Pressure is important, to me. If I don’t have actual deadlines (which mostly these days, I do) then I have to create fake ones, to raise appropriate levels of dread and fear that the adrenalin kicks in. This always reminds me of my favourite character in the Hitchhiker’s Guide to the Galaxy radio series (Part the Second), Lintilla, who liked to add handicaps to her life to make it more exciting (and thus efficient), because who can get anything done if you don’t have a broken arm and killer robots out to get you?
I can think of plenty of people who will be relieved that the writing of my book is done. In the last month of writing a novel, I blog like a maniac, send crazy ideas to all my friends, and over-commit myself to every project going. Those are basically my killer robots, chasing me to ensure that I run faster, and get more done. And yes, I set them on myself.
All of which is a very long winded way of saying that I wrote this post instead of editing my novel. My novel is pretending not to care. My to-read pile is suggesting that if I need to procrastinate, I should head on over there.
I have no words to count, and no killer robots coming after me. This could get tricky.

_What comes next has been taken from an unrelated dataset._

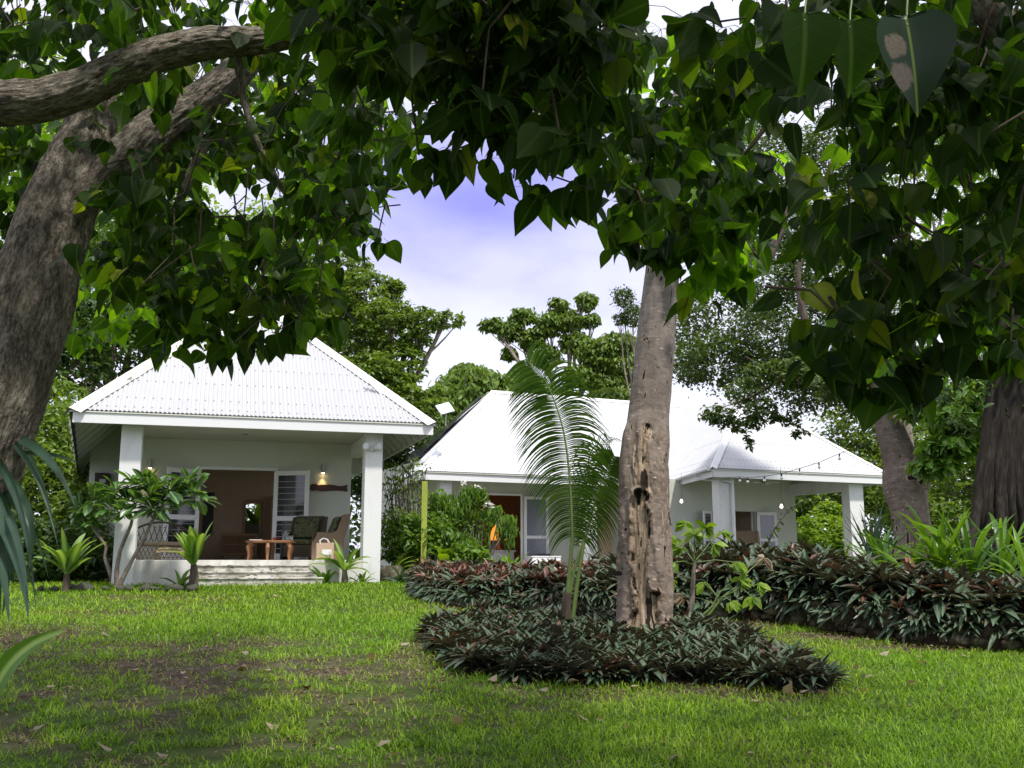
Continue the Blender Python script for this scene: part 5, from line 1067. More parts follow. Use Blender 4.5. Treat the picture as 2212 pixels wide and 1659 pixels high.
# the three large near leaves, one with brown dead patches
def bigleaf(u, v, Yd, size, axu, tilt, patch=False, r=.4):
    m_ = M['heart']
    if patch:
        m_, t = newmat('blotched_heart_leaf'); L = attr(t, 'luv', 'Vector'); 
        def spot(cx_, cy_, r_):
            d = N(t, 'ShaderNodeVectorMath', {0: L, 1: (cx_, cy_, 0)}, operation='DISTANCE').outputs['Value']; n_ = noise_(t, 9, 4, .6, L); s_ = N(t, 'ShaderNodeMath', {0: n_, 1: .16, 2: d}, operation='MULTIPLY_ADD').outputs[0]; return N(t, 'ShaderNodeMapRange', {'Value': s_, 'From Min': r_ + .07, 'From Max': r_ + .1, 'To Min': 1, 'To Max': 0}).outputs[0]
        k_ = N(t, 'ShaderNodeMath', {0: spot(.2, .25, .13), 1: spot(.17, .58, .14)}, operation='MAXIMUM').outputs[0]
        c = mix(t, k_, (.012, .038, .010), mix(t, noise_(t, 30, 4, .6, L), (.07, .05, .035), (.30, .25, .19))); ax = N(t, 'ShaderNodeMath', {0: N(t, 'ShaderNodeSeparateXYZ', {'Vector': L}).outputs[0]}, operation='ABSOLUTE').outputs[0]
        c = mix(t, N(t, 'ShaderNodeMapRange', {'Value': ax, 'From Min': .008, 'From Max': .02, 'To Min': 1, 'To Max': 0}).outputs[0], c, (.18, .25, .04))
        b = N(t, 'ShaderNodeBsdfPrincipled', {'Base Color': c, 'Roughness': .35}); tr_ = N(t, 'ShaderNodeBsdfTranslucent', {'Color': c}); N(t, 'ShaderNodeOutputMaterial', {'Surface': N(t, 'ShaderNodeMixShader', {0: .3, 1: b.outputs[0], 2: tr_.outputs[0]}).outputs[0]})
    mb = MB(); p = P(u, v, Yd); A = frames(np.array([[axu, tilt, -1.]]), np.array([[-.12 if patch else .2, -1.2, .45]])) * size; T = tmpl([(-.10, .06), (-.12, .2), (-.07, .31), (.06, .41), (.22, .44), (.40, .40), (.58, .30), (.75, .18), (.88, .08), (1.0, .004)], 9, .16, .22, .35); mb.inst(T, p[None], A, np.array([r])); 
    mb.tube([p, p + (.01, .02, .05), p + (.04, .06, .16)], .0025, 5, 1); tag(mb.build('leaf', [m_, M['stem_g']], tr, ro, smooth=True), 'large near leaf with dead brown patches' if patch else None)
bigleaf(1738, 45, 2.1, .165, .0, .1, r=.25); bigleaf(1836, 60, 2.2, .16, .1, .2, r=.2); bigleaf(1960, 55, 1.95, .19, .12, .0, True)
twigs(tr, ro, [([(2110,-60),(2150,40),(2195,120),(2260,220)], 3.6, .06, .075), ([(2260,520),(2150,590),(2050,650),(1970,690),(1925,715)], 4.2, .022, .012), ([(1925,715),(1880,760),(1830,790)], 4.3, .010, .006), ([(2150,590),(2080,560),(2020,520)], 4.2, .012, .008), ([(1790,640),(1830,700),(1870,740)], 4.0, .010, .006)], M['bark_l'])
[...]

I can sort of measure the editing. The analysis is the print off and quick read to prepare for the structural and substantive edit. That was supposed to take me a few days. It did, in fact, take about 6 weeks. Then the rewrite, well, that’s sort of measurable too if you do it by chapter. Once you’ve got your structural edit done, you can do the edit by word count or chapter, I think. But that’s if you’re methodical, I guess–which I am. Good luck. You’ll get there. The thing is, once you’ve rewritten, then is it finished? I’m beginning to think maybe not. When do we part with a manuscript?
Tansy, I much prefer the edit to the seat-of-the-pants writing which I find very nerve wracking. Am doing a first draft now and I’ve had so many interruptions I’m finding it have to get ‘back in the zone’ each time.

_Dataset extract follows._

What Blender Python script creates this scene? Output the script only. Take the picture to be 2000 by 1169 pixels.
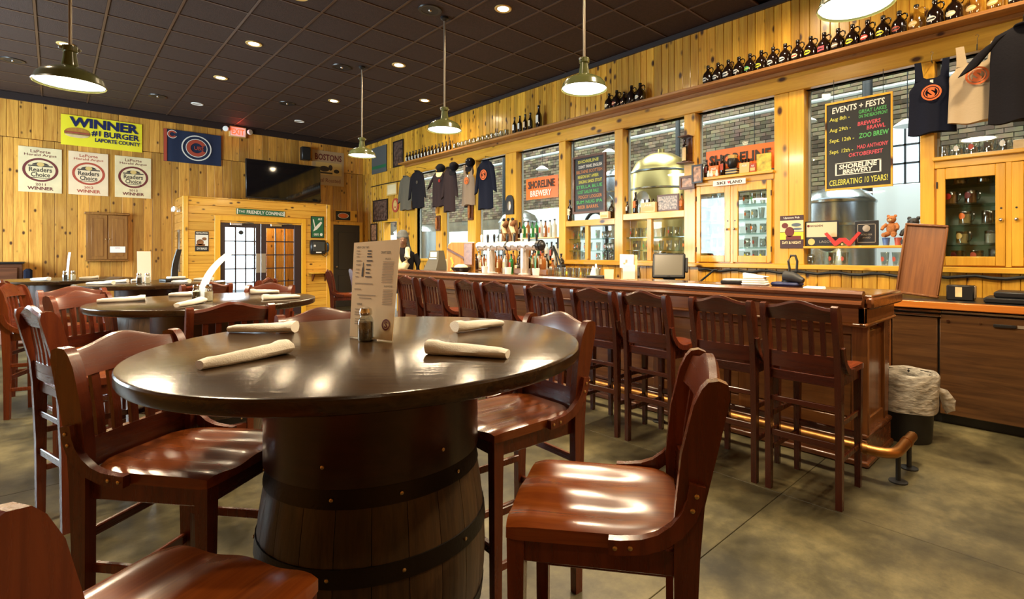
import bpy, bmesh, math, random
from math import sin, cos, pi, radians, atan2, hypot, sqrt
from mathutils import Vector, Matrix, noise
random.seed(7)
R = random.Random(11)
SC = bpy.context.scene
COL = SC.collection
for o in list(bpy.data.objects):
    bpy.data.objects.remove(o)

# ------------------------------------------------------------------ camera, world, big lights, exposure
cam_d = bpy.data.cameras.new('camera')
cam_d.sensor_fit = 'HORIZONTAL'; cam_d.sensor_width = 36.0; cam_d.lens = 18.054
cam_d.shift_x = -0.036; cam_d.shift_y = -0.04575
cam_d.clip_start = 0.02; cam_d.clip_end = 200
cam = bpy.data.objects.new('camera', cam_d); COL.objects.link(cam)
cam.location = (0, 0, 1.38); cam.rotation_euler = (pi / 2, 0, radians(-43.894))
SC.camera = cam

world = bpy.data.worlds.new('sky'); SC.world = world; world.use_nodes = True
bgn = world.node_tree.nodes['Background']
bgn.inputs[0].default_value = (0.80, 0.90, 1.0, 1); bgn.inputs[1].default_value = 3.0

SC.view_settings.view_transform = 'Standard'; SC.view_settings.look = 'None'
SC.view_settings.gamma = 1.0; SC.view_settings.use_curve_mapping = False
SC.view_settings.exposure = 0.12

def light(name, kind, loc, energy, color, rot=(0, 0, 0), **kw):
    d = bpy.data.lights.new(name, kind); d.energy = energy; d.color = color
    for k, v in kw.items(): setattr(d, k, v)
    o = bpy.data.objects.new(name, d); COL.objects.link(o); o.location = loc; o.rotation_euler = rot
    return o
WARM = (1.0, 0.77, 0.48); COOL = (0.80, 0.90, 1.0); NEUT = (1.0, 0.90, 0.76)
# daylight coming in through the street windows of the left wall and behind the camera
for y, e in ((8.35, 380), (11.3, 300)):
    light('window_daylight', 'AREA', (-3.35, y, 2.0), e, COOL, (0, radians(-90), 0), shape='RECTANGLE', size=2.2, size_y=2.2)
light('entry_daylight', 'AREA', (2.85, 13.75, 1.1), 60, COOL, (radians(-90), 0, 0), shape='RECTANGLE', size=0.9, size_y=2.0)
# brewery hall beyond the glass: its own work lights
for y in (2.0, 6.0, 10.0, 14.0, 18.0):
    light('brewery_light', 'AREA', (8.4, y, 5.3), 230, (0.96, 1.0, 0.92), (0, 0, 0), shape='RECTANGLE', size=1.6, size_y=2.6)

# ------------------------------------------------------------------ materials
def _nt(name):
    m = bpy.data.materials.new(name); m.use_nodes = True
    nt = m.node_tree; b = nt.nodes['Principled BSDF']
    return m, nt, b
def _n(nt, t, **kw):
    n = nt.nodes.new(t)
    for k, v in kw.items(): setattr(n, k, v)
    return n
def C4(c): return (c[0], c[1], c[2], 1)
_mc = {}
def mat(name, col, rough=0.5, metal=0.0, emit=None, estr=0.0, bump=0.0, bscale=60, coat=0.0, spec=0.5, var=0.0, alpha=None, trans=0.0):
    if name in _mc: return _mc[name]
    m, nt, b = _nt(name)
    b.inputs['Base Color'].default_value = C4(col); b.inputs['Roughness'].default_value = rough
    b.inputs['Metallic'].default_value = metal; b.inputs['Coat Weight'].default_value = coat
    b.inputs['Specular IOR Level'].default_value = spec
    if trans: b.inputs['Transmission Weight'].default_value = trans
    if emit: b.inputs['Emission Color'].default_value = C4(emit); b.inputs['Emission Strength'].default_value = estr
    tc = _n(nt, 'ShaderNodeTexCoord')
    if var:
        nz = _n(nt, 'ShaderNodeTexNoise'); nz.inputs['Scale'].default_value = bscale * 0.25; nz.inputs['Detail'].default_value = 4
        nt.links.new(tc.outputs['Object'], nz.inputs['Vector'])
        rp = _n(nt, 'ShaderNodeValToRGB')
        rp.color_ramp.elements[0].position = 0.3; rp.color_ramp.elements[1].position = 0.7
        rp.color_ramp.elements[0].color = C4([c * (1 - var) for c in col]); rp.color_ramp.elements[1].color = C4([min(1, c * (1 + var)) for c in col])
        nt.links.new(nz.outputs['Fac'], rp.inputs['Fac']); nt.links.new(rp.outputs['Color'], b.inputs['Base Color'])
    if bump:
        nz = _n(nt, 'ShaderNodeTexNoise'); nz.inputs['Scale'].default_value = bscale; nz.inputs['Detail'].default_value = 5
        nt.links.new(tc.outputs['Object'], nz.inputs['Vector'])
        bp = _n(nt, 'ShaderNodeBump'); bp.inputs['Strength'].default_value = bump; bp.inputs['Distance'].default_value = 0.01
        nt.links.new(nz.outputs['Fac'], bp.inputs['Height']); nt.links.new(bp.outputs['Normal'], b.inputs['Normal'])
    _mc[name] = m
    return m
def wood(name, light_c, dark_c, axis='z', rough=0.35, coat=0.0, knots=0.0, scale=1.0, vary=0.25, bump=0.08, contrast=(0.3, 0.72), spec=0.5, rvar=0.12):
    m, nt, b = _nt(name); L = nt.links.new
    tc = _n(nt, 'ShaderNodeTexCoord'); oi = _n(nt, 'ShaderNodeObjectInfo')
    cb = _n(nt, 'ShaderNodeCombineXYZ')
    ml = _n(nt, 'ShaderNodeMath', operation='MULTIPLY'); ml.inputs[1].default_value = 43.0
    L(oi.outputs['Random'], ml.inputs[0])
    for i in range(3): L(ml.outputs[0], cb.inputs[i])
    ad = _n(nt, 'ShaderNodeVectorMath', operation='ADD'); L(tc.outputs['Object'], ad.inputs[0]); L(cb.outputs[0], ad.inputs[1])
    mp = _n(nt, 'ShaderNodeMapping')
    s = [26 * scale] * 3; s['xyz'.index(axis)] = 1.5 * scale
    mp.inputs['Scale'].default_value = s; L(ad.outputs[0], mp.inputs['Vector'])
    nz = _n(nt, 'ShaderNodeTexNoise'); nz.inputs['Scale'].default_value = 1.0; nz.inputs['Detail'].default_value = 6; nz.inputs['Roughness'].default_value = 0.65; nz.inputs['Distortion'].default_value = 0.6
    L(mp.outputs[0], nz.inputs['Vector'])
    rp = _n(nt, 'ShaderNodeValToRGB'); rp.color_ramp.elements[0].position = contrast[0]; rp.color_ramp.elements[1].position = contrast[1]
    rp.color_ramp.elements[0].color = C4(dark_c); rp.color_ramp.elements[1].color = C4(light_c)
    L(nz.outputs['Fac'], rp.inputs['Fac']); col = rp.outputs['Color']
    # board to board variation
    vr = _n(nt, 'ShaderNodeMapRange'); vr.inputs['To Min'].default_value = 1 - vary; vr.inputs['To Max'].default_value = 1 + vary * 0.6
    L(oi.outputs['Random'], vr.inputs['Value'])
    hs = _n(nt, 'ShaderNodeHueSaturation'); L(vr.outputs[0], hs.inputs['Value']); L(col, hs.inputs['Color']); col = hs.outputs['Color']
    if knots:
        mk = _n(nt, 'ShaderNodeMapping'); ks = [7.5 * scale] * 3; ks['xyz'.index(axis)] = 4.2 * scale
        mk.inputs['Scale'].default_value = ks; L(ad.outputs[0], mk.inputs['Vector'])
        vo = _n(nt, 'ShaderNodeTexVoronoi'); vo.inputs['Scale'].default_value = 1.0; L(mk.outputs[0], vo.inputs['Vector'])
        kr = _n(nt, 'ShaderNodeValToRGB'); kr.color_ramp.elements[0].position = 0.11 * knots; kr.color_ramp.elements[1].position = 0.23 * knots
        kr.color_ramp.elements[0].color = (1, 1, 1, 1); kr.color_ramp.elements[1].color = (0, 0, 0, 1)
        L(vo.outputs['Distance'], kr.inputs['Fac'])
        mx = _n(nt, 'ShaderNodeMix', data_type='RGBA'); L(kr.outputs['Color'], mx.inputs[0]); L(col, mx.inputs[6])
        mx.inputs[7].default_value = (0.075, 0.026, 0.008, 1); col = mx.outputs[2]
    L(col, b.inputs['Base Color'])
    rr = _n(nt, 'ShaderNodeMapRange'); rr.inputs['To Min'].default_value = rough + rvar * 0.5; rr.inputs['To Max'].default_value = max(0.03, rough - rvar * 0.5)
    L(nz.outputs['Fac'], rr.inputs['Value']); L(rr.outputs[0], b.inputs['Roughness'])
    b.inputs['Coat Weight'].default_value = coat; b.inputs['Coat Roughness'].default_value = 0.12; b.inputs['Specular IOR Level'].default_value = spec
    if bump:
        bp = _n(nt, 'ShaderNodeBump'); bp.inputs['Strength'].default_value = bump; bp.inputs['Distance'].default_value = 0.004
        L(nz.outputs['Fac'], bp.inputs['Height']); L(bp.outputs['Normal'], b.inputs['Normal'])
    return m
def pane_mat(name, tint=(0.93, 0.97, 0.96), gloss=0.10, grough=0.02):
    m = bpy.data.materials.new(name); m.use_nodes = True; nt = m.node_tree; L = nt.links.new
    nt.nodes.remove(nt.nodes['Principled BSDF']); out = nt.nodes['Material Output']
    t = _n(nt, 'ShaderNodeBsdfTransparent'); t.inputs[0].default_value = C4(tint)
    g = _n(nt, 'ShaderNodeBsdfGlossy'); g.inputs['Roughness'].default_value = grough
    lw = _n(nt, 'ShaderNodeLayerWeight'); lw.inputs['Blend'].default_value = 0.5; fr = _n(nt, 'ShaderNodeMath', operation='POWER'); fr.inputs[1].default_value = 4.0; L(lw.outputs['Facing'], fr.inputs[0])
    mx = _n(nt, 'ShaderNodeMixShader'); a = _n(nt, 'ShaderNodeMath', operation='MULTIPLY_ADD'); a.inputs[1].default_value = 0.6; a.inputs[2].default_value = 0.005 + gloss * 0.2
    L(fr.outputs[0], a.inputs[0]); L(a.outputs[0], mx.inputs[0]); L(t.outputs[0], mx.inputs[1]); L(g.outputs[0], mx.inputs[2]); L(mx.outputs[0], out.inputs[0])
    return m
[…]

Oh don’t get me wrong, I enjoy the editing, the trouble is that I like it too much! I RELAX. And somehow end up procrastinating until I have so little time left to do it that panic sets in, and editing becomes stressful all over again.
I much prefer the seat of your pants stuff. If I already know the story, do I really want to read it again? And again?
I watched the interview with Alexander McCall Smith last night. It was very interesting, if only because he has a totally different approach from me. He claims to write in a dissociative state in which he is largely unaware of the act of writing itself — in other words, he sits at a computer and it all just pours out. He also claims to do almost no revising.
Mind you, he also has each novel very carefully planned out before he starts writing…
Personally, I hate the act of editing/revising my stories. The moment when I finish a story, re-read it at leisure, and find I like it — for me that’s the best moment in writing. It isn’t achieving publication, although I do like to do that too. So, when an editor asks me to change a story, there’s always this little voice in the back of my head that says “No! I’ve told the story I meant to tell.” I find it very hard to override that voice and comply with an editor.
Part of the reason why I find that difficult is that, historically, the stories I’ve sold have been written quickly and with minimal revision. The stories that I’ve written in bits and pieces, and then revised and revised, are typically the ones that are still languishing in a drawer somewhere. What I have found, which I admit may not be true for everyone, is that the first instinct is usually best, and that in revising a story something vital can often get lost. I would rather have an unpolished gem than a shining lump of **** (insert appropriate four-letter word).